* _GIVEN TASK_:
Without including the pictures, copy out every line below.

════════

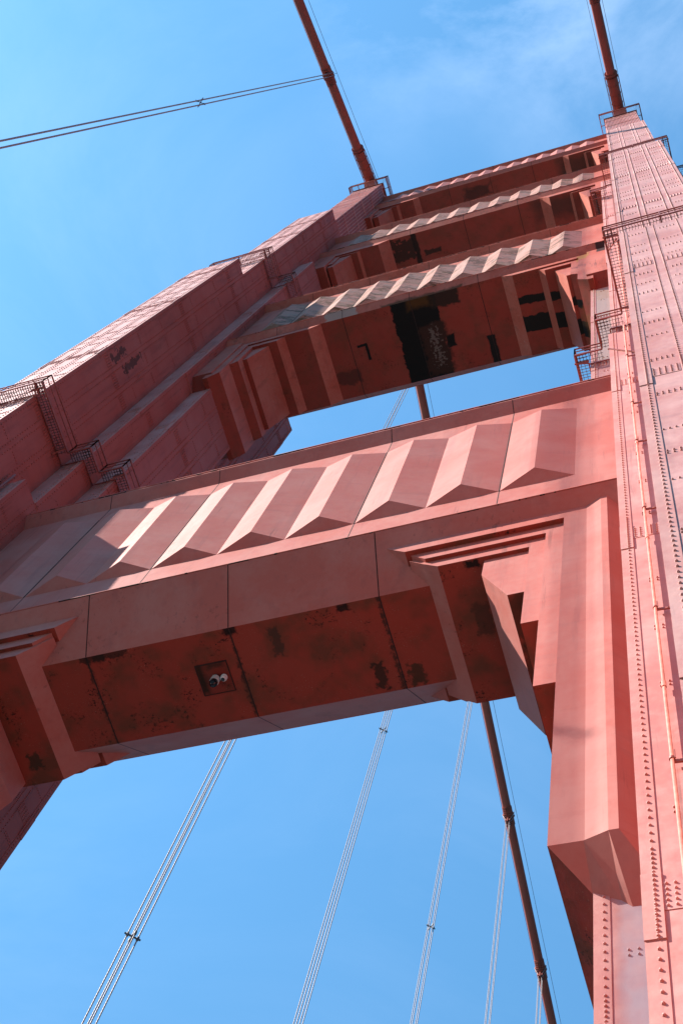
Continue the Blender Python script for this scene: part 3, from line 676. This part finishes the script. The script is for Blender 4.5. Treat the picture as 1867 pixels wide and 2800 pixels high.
def make_cable(cx, lab):
    t = thing('main_cable', (cx, YC, 149.2), lab, 'bridge cable')
    mb = MB(M_CABLE)
    sweep(mb, [(cx, y, zc(y)) for y in frange(9.35, -300, -6)], .465); sweep(mb, [(cx, y, zc(y)) for y in frange(18.2, 640, 8)], .465)
    mb.build('cable_body', t, smooth=True)
    for (ya, yb) in ((9.9, 5.9), (17.6, 21.6)):
        s = MB([M_BAND, M_TRIM]); P = [Vector((cx, y, zc(y) if (y < 9.35 or y > 18.2) else (zc(9.34) + .61 * (y - 9.35) if y < 14 else zc(18.21) + .45 * (18.2 - y)))) for y in (ya, yb)]
        d = (P[1] - P[0]).normalized(); s.tube(P[0], P[1], .565, 28)
        for f in (.3, .55, .8, .97): q = P[0] + (P[1] - P[0]) * f; s.tube(q - d * .03, q + d * .03, .60, 28)
        for f in (1.0, 1.08): q = P[0] + (P[1] - P[0]) * f; s.tube(q - d * .06, q + d * .07, .66, 28)
        s.use(1)
        for sg in (-1, 1):
            o = Vector((sg * .66, 0, .05)); s.bar(P[0] + o, P[1] + o, .05, .20)
        s.build('cable_sleeve', t, smooth=False)
    for y in NEAR_BANDS + FAR_BANDS:
        s = MB([M_BAND, M_TRIM]); c = Vector((cx, y, zc(y))); d = Vector((0, 1, (zc(y + .1) - zc(y - .1)) / .2)).normalized()
        s.tube(c - d * 1.0, c + d * 1.0, .53, 28)
        up_ = d.cross(Vector((1, 0, 0))).normalized()
        if up_.z < 0: up_ = -up_
        for sg in (-1, 1): s.bar(c - d * 1.0 - up_ * (.56) + Vector((sg * .07, 0, 0)), c + d * 1.0 - up_ * (.56) + Vector((sg * .07, 0, 0)), .07, .16); s.bar(c - d * 1.0 + up_ * (.56) + Vector((sg * .07, 0, 0)), c + d * 1.0 + up_ * (.56) + Vector((sg * .07, 0, 0)), .07, .16)
        s.use(1)
        for k in range(9):
            q = c + d * (-.88 + k * .22); s.tube(q - up_ * .58 + Vector((-.34, 0, 0)), q - up_ * .58 + Vector((.34, 0, 0)), .045, 8); s.tube(q + up_ * .58 + Vector((-.3, 0, 0)), q + up_ * .58 + Vector((.3, 0, 0)), .045, 8)
        s.use(0)
        for b in (-.15, .15):   # grooved rings that carry the rope loops
            s.tube(c + d * (b - .09), c + d * (b + .09), .60, 28)
        s.build('cable_band', t)
    for sg in (-1, 1):
        w = MB(M_WIRE); sweep(w, [(cx + sg * .72, y, zc(y) + 1.15) for y in frange(9.35, -300, -8)], .022, 6); sweep(w, [(cx + sg * .72, y, zc(y) + 1.15) for y in frange(18.2, 640, 10)], .022, 6)
        for y in NEAR_BANDS + FAR_BANDS: w.tube((cx + sg * .55, y, zc(y) + .2), (cx + sg * .72, y, zc(y) + 1.2), .022, 6)
        w.build('hand_rope', t)
    return t
make_cable(XL, 'thick round main cable over the left tower leg, with rope sets hanging from it')
make_cable(XR, 'thick round main cable running up from the top of the right tower leg')

# ------------------------------------------------------------------ suspender ropes
M_R = NT("wire_rope"); tc = M_R.n('ShaderNodeTexCoord')
sp_ = M_R.n('ShaderNodeSeparateXYZ'); M_R.set(sp_.inputs[0], tc.outputs['Object'])
ang = M_R.math('ARCTAN2', sp_.outputs[1], sp_.outputs[0])
wv = M_R.math('SINE', M_R.math('ADD', M_R.math('MULTIPLY', sp_.outputs[2], 34.0), M_R.math('MULTIPLY', ang, 6.0)))
M_R.set(M_R.b.inputs['Base Color'], M_R.mix(M_R.ramp(wv, -.4, .6), (.25, .18, .18), (.32, .245, .245)))  # darker bands paint the shade between the strands
bp_ = M_R.n('ShaderNodeBump'); bp_.inputs['Strength'].default_value = .1; bp_.inputs['Distance'].default_value = .02; M_R.set(bp_.inputs['Height'], wv); M_R.set(M_R.b.inputs['Normal'], bp_.outputs[0]); M_R.b.inputs['Roughness'].default_value = .45
M_ROPE2 = M_R.m
def make_suspender(cx, y, zt, lab, spacers, group):
    t = thing('suspender_ropes', (cx, y, DZ), lab, 'suspender ropes', group)
    a, b = .185, .15; r = .032; zc_ = zt - 1.15
    loc = []
    for sx in (-1, 1):
        for sy in (-1, 1):
            m_ = MB(M_ROPE2)
            pts = [(cx + sx * a, y + sy * b, -1.0), (cx + sx * a, y + sy * b, zc_), (cx + sx * .40, y + sy * b, zt - .55), (cx + sx * .63, y + sy * b, zt)]
            for k in range(3):
                m_.tube(pts[k], pts[k + 1], r, 8, caps=False)
            for k in range(4):
                t0, t1 = math.pi / 2 * k / 4, math.pi / 2 * (k + 1) / 4
                m_.tube((cx + sx * .63 * math.cos(t0), y + sy * b, zt + .63 * math.sin(t0)), (cx + sx * .63 * math.cos(t1), y + sy * b, zt + .63 * math.sin(t1)), r, 8, caps=False)
            o = m_.build('rope', t, smooth=True)
            # origin on the rope axis so that the lay of the strands winds round it
            off = Vector((sx * a, sy * b, 0)); o.location = off
            for v in o.data.vertices: v.co -= off
    m_ = MB([M_BAND]); m_.box(cx - .26, cx + .26, y - .24, y + .24, zc_ - .12, zc_ + .12); m_.box(cx - .06, cx + .06, y - .3, y + .3, zc_ - .3, zc_ + .3); m_.build('cable_collar', t)
    for z in spacers:
        m_ = MB(M_WIRE)
        for sx in (-1, 1):
            for sy in (-1, 1):
                m_.tube((cx + sx * a, y + sy * b, z - .10), (cx + sx * a, y + sy * b, z + .10), .062, 8); m_.bar((cx, y, z), (cx + sx * (a + .1), y + sy * (b + .1), z), .05, .07)
        m_.build('spacer', t)
    return t
G = 'sets of four suspender ropes hanging from the main cables'
L_LAB = {-2.4: 'two dark ropes crossing the open sky from the upper cable to the left edge', 30.1: 'thickest rope set, leftmost of those below the lowest strut', 45.4: 'rope set second from the left below the lowest strut',
         60.7: 'rope set third from the left below the lowest strut', 76.0: 'ropes clamped to the slanting cable just below the middle right haunch', 91.2: 'short rope set at the bottom edge clamped to the slanting cable'}
for y in [-2.4] + FAR_BANDS[:5]:
    make_suspender(XL, y, zc(y), L_LAB[y], {-2.4: [94.7, 45], 30.1: [45.7, 88], 45.4: [91.3, 45], 60.7: [87.5, 44], 76.0: [45, 86], 91.2: [44, 80]}[y], G)
for y, lab in ((-2.4, 'ropes hanging from the right cable over the camera, outside the picture'), (30.1, 'ropes hanging from the right cable behind the right leg'), (45.4, 'farther ropes of the right cable behind the right leg')):
    make_suspender(XR, y, zc(y), lab, [45, 90], G)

════════

* _RESPONSE TO THE EXERCISE_:
Continue the Blender Python script for this scene: part 3, from line 676. This part finishes the script. The script is for Blender 4.5. Treat the picture as 1867 pixels wide and 2800 pixels high.
def make_cable(cx, lab):
    t = thing('main_cable', (cx, YC, 149.2), lab, 'bridge cable')
    mb = MB(M_CABLE)
    sweep(mb, [(cx, y, zc(y)) for y in frange(9.35, -300, -6)], .465); sweep(mb, [(cx, y, zc(y)) for y in frange(18.2, 640, 8)], .465)
    mb.build('cable_body', t, smooth=True)
    for (ya, yb) in ((9.9, 5.9), (17.6, 21.6)):
        s = MB([M_BAND, M_TRIM]); P = [Vector((cx, y, zc(y) if (y < 9.35 or y > 18.2) else (zc(9.34) + .61 * (y - 9.35) if y < 14 else zc(18.21) + .45 * (18.2 - y)))) for y in (ya, yb)]
        d = (P[1] - P[0]).normalized(); s.tube(P[0], P[1], .565, 28)
        for f in (.3, .55, .8, .97): q = P[0] + (P[1] - P[0]) * f; s.tube(q - d * .03, q + d * .03, .60, 28)
        for f in (1.0, 1.08): q = P[0] + (P[1] - P[0]) * f; s.tube(q - d * .06, q + d * .07, .66, 28)
        s.use(1)
        for sg in (-1, 1):
            o = Vector((sg * .66, 0, .05)); s.bar(P[0] + o, P[1] + o, .05, .20)
        s.build('cable_sleeve', t, smooth=False)
    for y in NEAR_BANDS + FAR_BANDS:
        s = MB([M_BAND, M_TRIM]); c = Vector((cx, y, zc(y))); d = Vector((0, 1, (zc(y + .1) - zc(y - .1)) / .2)).normalized()
        s.tube(c - d * 1.0, c + d * 1.0, .53, 28)
        up_ = d.cross(Vector((1, 0, 0))).normalized()
        if up_.z < 0: up_ = -up_
        for sg in (-1, 1): s.bar(c - d * 1.0 - up_ * (.56) + Vector((sg * .07, 0, 0)), c + d * 1.0 - up_ * (.56) + Vector((sg * .07, 0, 0)), .07, .16); s.bar(c - d * 1.0 + up_ * (.56) + Vector((sg * .07, 0, 0)), c + d * 1.0 + up_ * (.56) + Vector((sg * .07, 0, 0)), .07, .16)
        s.use(1)
        for k in range(9):
            q = c + d * (-.88 + k * .22); s.tube(q - up_ * .58 + Vector((-.34, 0, 0)), q - up_ * .58 + Vector((.34, 0, 0)), .045, 8); s.tube(q + up_ * .58 + Vector((-.3, 0, 0)), q + up_ * .58 + Vector((.3, 0, 0)), .045, 8)
        s.use(0)
        for b in (-.15, .15):   # grooved rings that carry the rope loops
            s.tube(c + d * (b - .09), c + d * (b + .09), .60, 28)
        s.build('cable_band', t)
    for sg in (-1, 1):
        w = MB(M_WIRE); sweep(w, [(cx + sg * .72, y, zc(y) + 1.15) for y in frange(9.35, -300, -8)], .022, 6); sweep(w, [(cx + sg * .72, y, zc(y) + 1.15) for y in frange(18.2, 640, 10)], .022, 6)
        for y in NEAR_BANDS + FAR_BANDS: w.tube((cx + sg * .55, y, zc(y) + .2), (cx + sg * .72, y, zc(y) + 1.2), .022, 6)
        w.build('hand_rope', t)
    return t
make_cable(XL, 'thick round main cable over the left tower leg, with rope sets hanging from it')
make_cable(XR, 'thick round main cable running up from the top of the right tower leg')

# ------------------------------------------------------------------ suspender ropes
M_R = NT("wire_rope"); tc = M_R.n('ShaderNodeTexCoord')
sp_ = M_R.n('ShaderNodeSeparateXYZ'); M_R.set(sp_.inputs[0], tc.outputs['Object'])
ang = M_R.math('ARCTAN2', sp_.outputs[1], sp_.outputs[0])
wv = M_R.math('SINE', M_R.math('ADD', M_R.math('MULTIPLY', sp_.outputs[2], 34.0), M_R.math('MULTIPLY', ang, 6.0)))
M_R.set(M_R.b.inputs['Base Color'], M_R.mix(M_R.ramp(wv, -.4, .6), (.25, .18, .18), (.32, .245, .245)))  # darker bands paint the shade between the strands
bp_ = M_R.n('ShaderNodeBump'); bp_.inputs['Strength'].default_value = .1; bp_.inputs['Distance'].default_value = .02; M_R.set(bp_.inputs['Height'], wv); M_R.set(M_R.b.inputs['Normal'], bp_.outputs[0]); M_R.b.inputs['Roughness'].default_value = .45
M_ROPE2 = M_R.m
def make_suspender(cx, y, zt, lab, spacers, group):
    t = thing('suspender_ropes', (cx, y, DZ), lab, 'suspender ropes', group)
    a, b = .185, .15; r = .032; zc_ = zt - 1.15
    loc = []
    for sx in (-1, 1):
        for sy in (-1, 1):
            m_ = MB(M_ROPE2)
            pts = [(cx + sx * a, y + sy * b, -1.0), (cx + sx * a, y + sy * b, zc_), (cx + sx * .40, y + sy * b, zt - .55), (cx + sx * .63, y + sy * b, zt)]
            for k in range(3):
                m_.tube(pts[k], pts[k + 1], r, 8, caps=False)
            for k in range(4):
                t0, t1 = math.pi / 2 * k / 4, math.pi / 2 * (k + 1) / 4
                m_.tube((cx + sx * .63 * math.cos(t0), y + sy * b, zt + .63 * math.sin(t0)), (cx + sx * .63 * math.cos(t1), y + sy * b, zt + .63 * math.sin(t1)), r, 8, caps=False)
            o = m_.build('rope', t, smooth=True)
            # origin on the rope axis so that the lay of the strands winds round it
            off = Vector((sx * a, sy * b, 0)); o.location = off
            for v in o.data.vertices: v.co -= off
    m_ = MB([M_BAND]); m_.box(cx - .26, cx + .26, y - .24, y + .24, zc_ - .12, zc_ + .12); m_.box(cx - .06, cx + .06, y - .3, y + .3, zc_ - .3, zc_ + .3); m_.build('cable_collar', t)
    for z in spacers:
        m_ = MB(M_WIRE)
        for sx in (-1, 1):
            for sy in (-1, 1):
                m_.tube((cx + sx * a, y + sy * b, z - .10), (cx + sx * a, y + sy * b, z + .10), .062, 8); m_.bar((cx, y, z), (cx + sx * (a + .1), y + sy * (b + .1), z), .05, .07)
        m_.build('spacer', t)
    return t
G = 'sets of four suspender ropes hanging from the main cables'
L_LAB = {-2.4: 'two dark ropes crossing the open sky from the upper cable to the left edge', 30.1: 'thickest rope set, leftmost of those below the lowest strut', 45.4: 'rope set second from the left below the lowest strut',
         60.7: 'rope set third from the left below the lowest strut', 76.0: 'ropes clamped to the slanting cable just below the middle right haunch', 91.2: 'short rope set at the bottom edge clamped to the slanting cable'}
for y in [-2.4] + FAR_BANDS[:5]:
    make_suspender(XL, y, zc(y), L_LAB[y], {-2.4: [94.7, 45], 30.1: [45.7, 88], 45.4: [91.3, 45], 60.7: [87.5, 44], 76.0: [45, 86], 91.2: [44, 80]}[y], G)
for y, lab in ((-2.4, 'ropes hanging from the right cable over the camera, outside the picture'), (30.1, 'ropes hanging from the right cable behind the right leg'), (45.4, 'farther ropes of the right cable behind the right leg')):
    make_suspender(XR, y, zc(y), lab, [45, 90], G)